How do you design to identity fluid generation? It is a million dollar question.

She continued, “They call this generation the brand builder. I see that is pretty accurate. In the craft economy, these guys are doing things; there’s a set of skills, and they’re doing things to build a new world. If you want to help with the young people be interested in you, you need to help them to develop idealistically, socially, physically. Their world is building and rebuild things.”

I wonder the world they are going to build. Does she have a vision? I asked her.

She explained, “Well, the young people are so seamless with digital. Kids are just using things, using varieties of communication vehicles and social media vehicles but they have their few favorites. They know how to block out the rest and go ahead and navigate privacy. It is very different than how we are but they’re not scattering themselves out.

I heard on the radio last Friday in the U.S. that coding will be less necessary because there will be machines that can code themselves. That is a significant shift is coming up as well as some fascinating materials like super thin computing technologies that will allow the transmission of electricity in information. The 3D printing is also shifting everything.
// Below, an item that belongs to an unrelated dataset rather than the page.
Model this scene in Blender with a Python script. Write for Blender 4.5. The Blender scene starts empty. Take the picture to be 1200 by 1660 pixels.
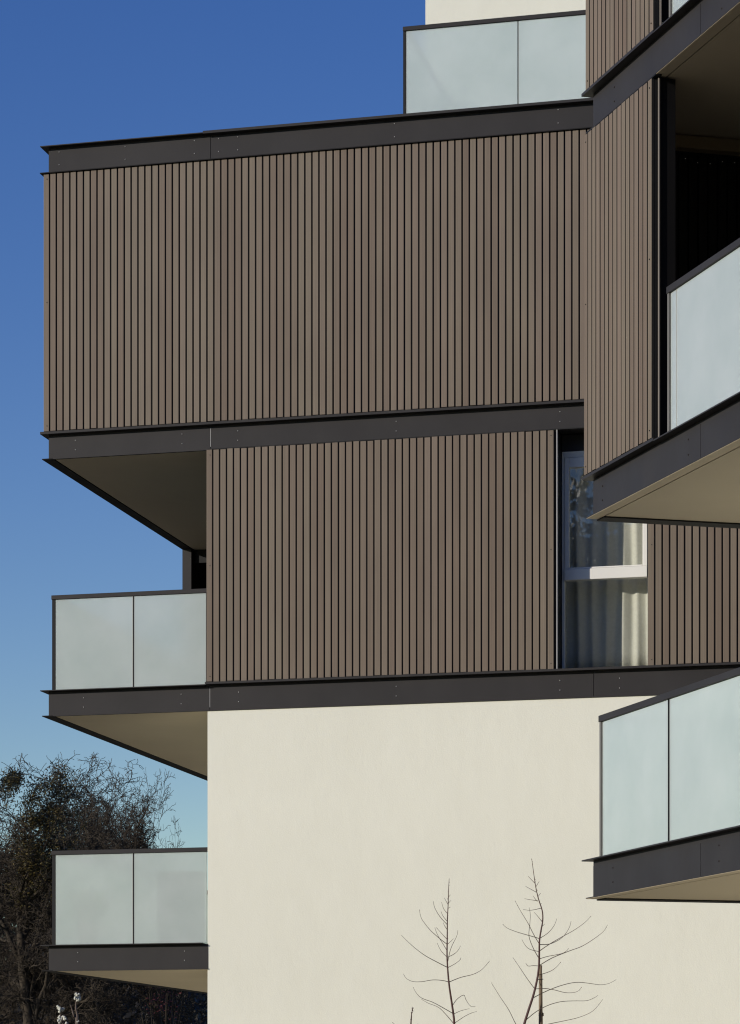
import bpy, math, random
from mathutils import Vector, Matrix
random.seed(7)
R = math.radians
scn = bpy.context.scene
col = scn.collection

# ------------------------------------------------------------------ camera
ZE = 1.6                      # eye height above the ground
cam = bpy.data.objects.new("camera", bpy.data.cameras.new("camera"))
col.objects.link(cam)
cam.location = (0, 0, ZE)
cam.rotation_euler = (R(90), 0, 0)
cam.data.sensor_fit = 'HORIZONTAL'
cam.data.sensor_width = 36
cam.data.lens = 4970 / 1200 * 36
cam.data.shift_x = 200 / 1200
cam.data.shift_y = 975 / 1200
cam.data.clip_start = 0.5
cam.data.clip_end = 6000
scn.camera = cam

# ------------------------------------------------------------------ light
SUN_AZ, SUN_EL = R(207.1), R(15)         # direction towards the sun
sv = Vector((math.cos(SUN_AZ) * math.cos(SUN_EL), math.sin(SUN_AZ) * math.cos(SUN_EL), math.sin(SUN_EL)))
world = bpy.data.worlds.new("World")
scn.world = world
world.use_nodes = True
wn = world.node_tree
wn.nodes.clear()
sky = wn.nodes.new("ShaderNodeTexSky")
sky.sky_type = 'NISHITA'
sky.sun_disc = False
sky.sun_elevation = SUN_EL
sky.sun_rotation = R(90) - SUN_AZ
sky.altitude = 200
sky.air_density = 1.0
sky.dust_density = 0.1
sky.ozone_density = 2.0
bg = wn.nodes.new("ShaderNodeBackground")
bg.inputs['Strength'].default_value = 0.113
wo = wn.nodes.new("ShaderNodeOutputWorld")
hs = wn.nodes.new("ShaderNodeHueSaturation")
hs.inputs['Hue'].default_value = 0.527
hs.inputs['Saturation'].default_value = 1.36
wn.links.new(sky.outputs[0], hs.inputs['Color'])
wn.links.new(hs.outputs[0], bg.inputs[0])
wn.links.new(bg.outputs[0], wo.inputs[0])

sun = bpy.data.objects.new("sun", bpy.data.lights.new("sun", 'SUN'))
col.objects.link(sun)
sun.data.energy = 3.85
sun.data.angle = R(0.53)
sun.data.color = (1.0, 0.935, 0.835)
sun.rotation_euler = (-sv).to_track_quat('-Z', 'Y').to_euler()
sun.location = (-30, -20, 30)

scn.view_settings.view_transform = 'Standard'
scn.view_settings.look = 'None'
scn.view_settings.exposure = 0.0
scn.view_settings.gamma = 1.0
scn.cycles.use_denoising = True
scn.cycles.pixel_filter_type = 'BLACKMAN_HARRIS'
scn.cycles.filter_width = 1.15
scn.cycles.max_bounces = 10
scn.cycles.transparent_max_bounces = 12
scn.cycles.sample_clamp_indirect = 4.0

# ------------------------------------------------------------------ materials
def new_mat(name):
    m = bpy.data.materials.new(name)
    m.use_nodes = True
    nt = m.node_tree
    return m, nt, nt.nodes["Principled BSDF"], nt.nodes["Material Output"]

def N(nt, kind, **kw):
    n = nt.nodes.new(kind)
    for k, v in kw.items():
        if k in n.inputs:
            n.inputs[k].default_value = v
        else:
            setattr(n, k, v)
    return n

def coords(nt, scale=(1, 1, 1), kind='Object'):
    tc = N(nt, "ShaderNodeTexCoord")
    mp = N(nt, "ShaderNodeMapping")
    mp.inputs['Scale'].default_value = scale
    nt.links.new(tc.outputs[kind], mp.inputs['Vector'])
    return mp.outputs[0]

def noise(nt, vec, scale, detail=4, rough=0.55):
    n = N(nt, "ShaderNodeTexNoise")
    n.inputs['Scale'].default_value = scale
    n.inputs['Detail'].default_value = detail
    n.inputs['Roughness'].default_value = rough
    nt.links.new(vec, n.inputs['Vector'])
    return n.outputs['Fac']

def ramp(nt, fac, stops):
    r = N(nt, "ShaderNodeValToRGB")
    el = r.color_ramp.elements
    while len(el) < len(stops):
        el.new(0.5)
    for e, (p, c) in zip(el, stops):
        e.position = p
        e.color = (c[0], c[1], c[2], 1)
    nt.links.new(fac, r.inputs[0])
    return r.outputs[0]

def mixc(nt, fac, a, b, mode='MIX'):
    m = N(nt, "ShaderNodeMix", data_type='RGBA', blend_type=mode)
    for k, v in ((0, fac), (6, a), (7, b)):
        if hasattr(v, 'is_output'):
            nt.links.new(v, m.inputs[k])
        elif k == 0:
            m.inputs[0].default_value = v
        else:
            m.inputs[k].default_value = (v[0], v[1], v[2], 1)
    return m.outputs[2]

def bump(nt, fac, strength, dist=0.01):
    b = N(nt, "ShaderNodeBump")
    b.inputs['Strength'].default_value = strength
    b.inputs['Distance'].default_value = dist
    nt.links.new(fac, b.inputs['Height'])
    return b.outputs[0]

def mat_metal(name, c0, c1, rough=0.42, spec=0.5):
    m, nt, p, o = new_mat(name)
    v = coords(nt, (1, 1, 0.7))
    n1 = noise(nt, v, 1.6, 5, 0.6)
    nt.links.new(ramp(nt, n1, [(0.3, c0), (0.7, c1)]), p.inputs['Base Color'])
    p.inputs['Specular IOR Level'].default_value = spec
    n2 = noise(nt, v, 3.0, 3)
    mr = N(nt, "ShaderNodeMapRange")
    mr.inputs[3].default_value = rough - 0.08
    mr.inputs[4].default_value = rough + 0.12
    nt.links.new(n2, mr.inputs[0])
    nt.links.new(mr.outputs[0], p.inputs['Roughness'])
    nt.links.new(bump(nt, noise(nt, v, 0.9, 2), 0.25, 0.012), p.inputs['Normal'])
    return m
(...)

Big changes are coming out.”

What would she recommend to start-ups, companies to do while they’re directing their market brands?

She said that is why we do trends and continued, “We are not just trying to look at trends to have a fun. We observe what humans are doing because humans are powered today to drive forward a lot of acceptance or non-acceptance. Human is the decision makers on how we want to live and how fast will the adoption of different things happen. We have to follow how quickly they adopt and adapt. We have to follow the trends what humans, scientists, society is doing. If you don’t follow the trends, it is going to be a harder future for all of the parties.”

It looks like following trends is more a necessity rather than fun, as the changes are coming rapidly.

Thank you, Jody Turner, for widening our vision!